** GIVEN INSTRUCTION **
Each entry that follows must be output without any deviation.

* Start INPUT ROWS *

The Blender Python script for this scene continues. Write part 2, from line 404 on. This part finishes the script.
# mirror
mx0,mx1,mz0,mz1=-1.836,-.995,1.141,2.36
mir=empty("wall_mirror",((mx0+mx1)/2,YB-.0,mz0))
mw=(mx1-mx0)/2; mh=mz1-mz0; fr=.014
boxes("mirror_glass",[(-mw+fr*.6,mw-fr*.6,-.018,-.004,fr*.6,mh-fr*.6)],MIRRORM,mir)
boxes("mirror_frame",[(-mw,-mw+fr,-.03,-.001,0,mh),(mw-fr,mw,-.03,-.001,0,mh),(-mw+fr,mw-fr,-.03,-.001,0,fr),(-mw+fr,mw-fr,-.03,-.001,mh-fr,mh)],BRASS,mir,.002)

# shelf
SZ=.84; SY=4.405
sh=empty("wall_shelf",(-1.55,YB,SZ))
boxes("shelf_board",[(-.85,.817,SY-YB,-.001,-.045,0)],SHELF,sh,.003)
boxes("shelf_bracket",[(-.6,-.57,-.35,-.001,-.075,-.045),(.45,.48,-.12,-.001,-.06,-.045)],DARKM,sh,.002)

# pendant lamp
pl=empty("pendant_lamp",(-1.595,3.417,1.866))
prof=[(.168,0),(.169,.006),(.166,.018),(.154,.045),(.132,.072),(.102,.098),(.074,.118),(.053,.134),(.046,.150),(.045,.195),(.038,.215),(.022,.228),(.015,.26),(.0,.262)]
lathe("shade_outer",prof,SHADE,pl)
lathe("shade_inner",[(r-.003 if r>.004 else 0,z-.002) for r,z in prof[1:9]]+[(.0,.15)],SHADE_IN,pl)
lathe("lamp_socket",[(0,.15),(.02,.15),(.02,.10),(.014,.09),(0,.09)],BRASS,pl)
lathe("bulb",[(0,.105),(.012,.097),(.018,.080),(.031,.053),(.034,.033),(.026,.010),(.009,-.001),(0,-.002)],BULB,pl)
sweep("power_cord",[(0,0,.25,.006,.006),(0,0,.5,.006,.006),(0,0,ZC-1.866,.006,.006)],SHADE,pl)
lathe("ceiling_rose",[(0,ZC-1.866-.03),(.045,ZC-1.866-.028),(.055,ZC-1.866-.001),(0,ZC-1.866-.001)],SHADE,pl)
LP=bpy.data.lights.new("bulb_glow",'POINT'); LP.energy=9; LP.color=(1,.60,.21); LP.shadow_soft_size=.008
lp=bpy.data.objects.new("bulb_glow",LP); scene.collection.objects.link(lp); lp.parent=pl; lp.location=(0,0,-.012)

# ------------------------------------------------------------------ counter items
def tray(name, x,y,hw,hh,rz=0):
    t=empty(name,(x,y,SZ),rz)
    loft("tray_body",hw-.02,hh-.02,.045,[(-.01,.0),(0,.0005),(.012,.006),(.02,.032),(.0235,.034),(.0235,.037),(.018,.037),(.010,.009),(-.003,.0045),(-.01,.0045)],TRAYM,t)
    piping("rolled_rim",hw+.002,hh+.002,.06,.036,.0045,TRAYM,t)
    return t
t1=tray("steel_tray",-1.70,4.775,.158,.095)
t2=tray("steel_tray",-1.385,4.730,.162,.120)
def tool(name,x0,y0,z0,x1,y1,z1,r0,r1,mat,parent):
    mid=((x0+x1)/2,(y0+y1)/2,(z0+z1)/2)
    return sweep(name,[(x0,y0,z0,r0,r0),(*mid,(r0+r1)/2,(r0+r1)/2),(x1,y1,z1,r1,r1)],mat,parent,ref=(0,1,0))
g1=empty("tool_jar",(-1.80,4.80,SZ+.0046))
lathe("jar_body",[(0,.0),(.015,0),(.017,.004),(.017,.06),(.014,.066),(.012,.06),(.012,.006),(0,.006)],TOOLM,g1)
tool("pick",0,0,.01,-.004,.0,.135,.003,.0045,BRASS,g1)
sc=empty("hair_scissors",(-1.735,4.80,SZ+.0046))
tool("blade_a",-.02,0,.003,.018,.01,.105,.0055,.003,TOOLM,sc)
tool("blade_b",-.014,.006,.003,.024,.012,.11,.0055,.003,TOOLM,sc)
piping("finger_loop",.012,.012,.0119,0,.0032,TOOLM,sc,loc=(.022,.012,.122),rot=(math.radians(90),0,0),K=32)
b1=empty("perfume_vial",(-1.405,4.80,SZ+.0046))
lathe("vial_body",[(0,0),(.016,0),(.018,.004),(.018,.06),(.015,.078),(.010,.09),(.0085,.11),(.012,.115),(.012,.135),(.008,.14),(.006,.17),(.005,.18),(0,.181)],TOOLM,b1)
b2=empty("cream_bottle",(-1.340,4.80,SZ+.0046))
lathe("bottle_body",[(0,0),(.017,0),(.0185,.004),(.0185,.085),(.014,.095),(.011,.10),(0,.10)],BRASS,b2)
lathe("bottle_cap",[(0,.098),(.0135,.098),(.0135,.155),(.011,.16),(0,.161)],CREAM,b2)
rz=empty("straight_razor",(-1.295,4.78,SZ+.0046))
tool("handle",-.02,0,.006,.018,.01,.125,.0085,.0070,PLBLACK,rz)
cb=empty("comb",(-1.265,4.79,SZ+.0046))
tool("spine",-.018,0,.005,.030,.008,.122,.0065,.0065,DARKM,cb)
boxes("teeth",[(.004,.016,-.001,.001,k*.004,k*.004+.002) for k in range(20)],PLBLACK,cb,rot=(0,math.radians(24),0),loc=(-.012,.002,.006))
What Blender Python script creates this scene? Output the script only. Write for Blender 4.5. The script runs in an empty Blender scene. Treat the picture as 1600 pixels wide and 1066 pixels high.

* End INPUT ROWS *

** SOLUTION BELOW **
The Blender Python script for this scene continues. Write part 2, from line 404 on. This part finishes the script.
# mirror
mx0,mx1,mz0,mz1=-1.836,-.995,1.141,2.36
mir=empty("wall_mirror",((mx0+mx1)/2,YB-.0,mz0))
mw=(mx1-mx0)/2; mh=mz1-mz0; fr=.014
boxes("mirror_glass",[(-mw+fr*.6,mw-fr*.6,-.018,-.004,fr*.6,mh-fr*.6)],MIRRORM,mir)
boxes("mirror_frame",[(-mw,-mw+fr,-.03,-.001,0,mh),(mw-fr,mw,-.03,-.001,0,mh),(-mw+fr,mw-fr,-.03,-.001,0,fr),(-mw+fr,mw-fr,-.03,-.001,mh-fr,mh)],BRASS,mir,.002)

# shelf
SZ=.84; SY=4.405
sh=empty("wall_shelf",(-1.55,YB,SZ))
boxes("shelf_board",[(-.85,.817,SY-YB,-.001,-.045,0)],SHELF,sh,.003)
boxes("shelf_bracket",[(-.6,-.57,-.35,-.001,-.075,-.045),(.45,.48,-.12,-.001,-.06,-.045)],DARKM,sh,.002)

# pendant lamp
pl=empty("pendant_lamp",(-1.595,3.417,1.866))
prof=[(.168,0),(.169,.006),(.166,.018),(.154,.045),(.132,.072),(.102,.098),(.074,.118),(.053,.134),(.046,.150),(.045,.195),(.038,.215),(.022,.228),(.015,.26),(.0,.262)]
lathe("shade_outer",prof,SHADE,pl)
lathe("shade_inner",[(r-.003 if r>.004 else 0,z-.002) for r,z in prof[1:9]]+[(.0,.15)],SHADE_IN,pl)
lathe("lamp_socket",[(0,.15),(.02,.15),(.02,.10),(.014,.09),(0,.09)],BRASS,pl)
lathe("bulb",[(0,.105),(.012,.097),(.018,.080),(.031,.053),(.034,.033),(.026,.010),(.009,-.001),(0,-.002)],BULB,pl)
sweep("power_cord",[(0,0,.25,.006,.006),(0,0,.5,.006,.006),(0,0,ZC-1.866,.006,.006)],SHADE,pl)
lathe("ceiling_rose",[(0,ZC-1.866-.03),(.045,ZC-1.866-.028),(.055,ZC-1.866-.001),(0,ZC-1.866-.001)],SHADE,pl)
LP=bpy.data.lights.new("bulb_glow",'POINT'); LP.energy=9; LP.color=(1,.60,.21); LP.shadow_soft_size=.008
lp=bpy.data.objects.new("bulb_glow",LP); scene.collection.objects.link(lp); lp.parent=pl; lp.location=(0,0,-.012)

# ------------------------------------------------------------------ counter items
def tray(name, x,y,hw,hh,rz=0):
    t=empty(name,(x,y,SZ),rz)
    loft("tray_body",hw-.02,hh-.02,.045,[(-.01,.0),(0,.0005),(.012,.006),(.02,.032),(.0235,.034),(.0235,.037),(.018,.037),(.010,.009),(-.003,.0045),(-.01,.0045)],TRAYM,t)
    piping("rolled_rim",hw+.002,hh+.002,.06,.036,.0045,TRAYM,t)
    return t
t1=tray("steel_tray",-1.70,4.775,.158,.095)
t2=tray("steel_tray",-1.385,4.730,.162,.120)
def tool(name,x0,y0,z0,x1,y1,z1,r0,r1,mat,parent):
    mid=((x0+x1)/2,(y0+y1)/2,(z0+z1)/2)
    return sweep(name,[(x0,y0,z0,r0,r0),(*mid,(r0+r1)/2,(r0+r1)/2),(x1,y1,z1,r1,r1)],mat,parent,ref=(0,1,0))
g1=empty("tool_jar",(-1.80,4.80,SZ+.0046))
lathe("jar_body",[(0,.0),(.015,0),(.017,.004),(.017,.06),(.014,.066),(.012,.06),(.012,.006),(0,.006)],TOOLM,g1)
tool("pick",0,0,.01,-.004,.0,.135,.003,.0045,BRASS,g1)
sc=empty("hair_scissors",(-1.735,4.80,SZ+.0046))
tool("blade_a",-.02,0,.003,.018,.01,.105,.0055,.003,TOOLM,sc)
tool("blade_b",-.014,.006,.003,.024,.012,.11,.0055,.003,TOOLM,sc)
piping("finger_loop",.012,.012,.0119,0,.0032,TOOLM,sc,loc=(.022,.012,.122),rot=(math.radians(90),0,0),K=32)
b1=empty("perfume_vial",(-1.405,4.80,SZ+.0046))
lathe("vial_body",[(0,0),(.016,0),(.018,.004),(.018,.06),(.015,.078),(.010,.09),(.0085,.11),(.012,.115),(.012,.135),(.008,.14),(.006,.17),(.005,.18),(0,.181)],TOOLM,b1)
b2=empty("cream_bottle",(-1.340,4.80,SZ+.0046))
lathe("bottle_body",[(0,0),(.017,0),(.0185,.004),(.0185,.085),(.014,.095),(.011,.10),(0,.10)],BRASS,b2)
lathe("bottle_cap",[(0,.098),(.0135,.098),(.0135,.155),(.011,.16),(0,.161)],CREAM,b2)
rz=empty("straight_razor",(-1.295,4.78,SZ+.0046))
tool("handle",-.02,0,.006,.018,.01,.125,.0085,.0070,PLBLACK,rz)
cb=empty("comb",(-1.265,4.79,SZ+.0046))
tool("spine",-.018,0,.005,.030,.008,.122,.0065,.0065,DARKM,cb)
boxes("teeth",[(.004,.016,-.001,.001,k*.004,k*.004+.002) for k in range(20)],PLBLACK,cb,rot=(0,math.radians(24),0),loc=(-.012,.002,.006))
What Blender Python script creates this scene? Output the script only. Write for Blender 4.5. The script runs in an empty Blender scene. Treat the picture as 1600 pixels wide and 1066 pixels high.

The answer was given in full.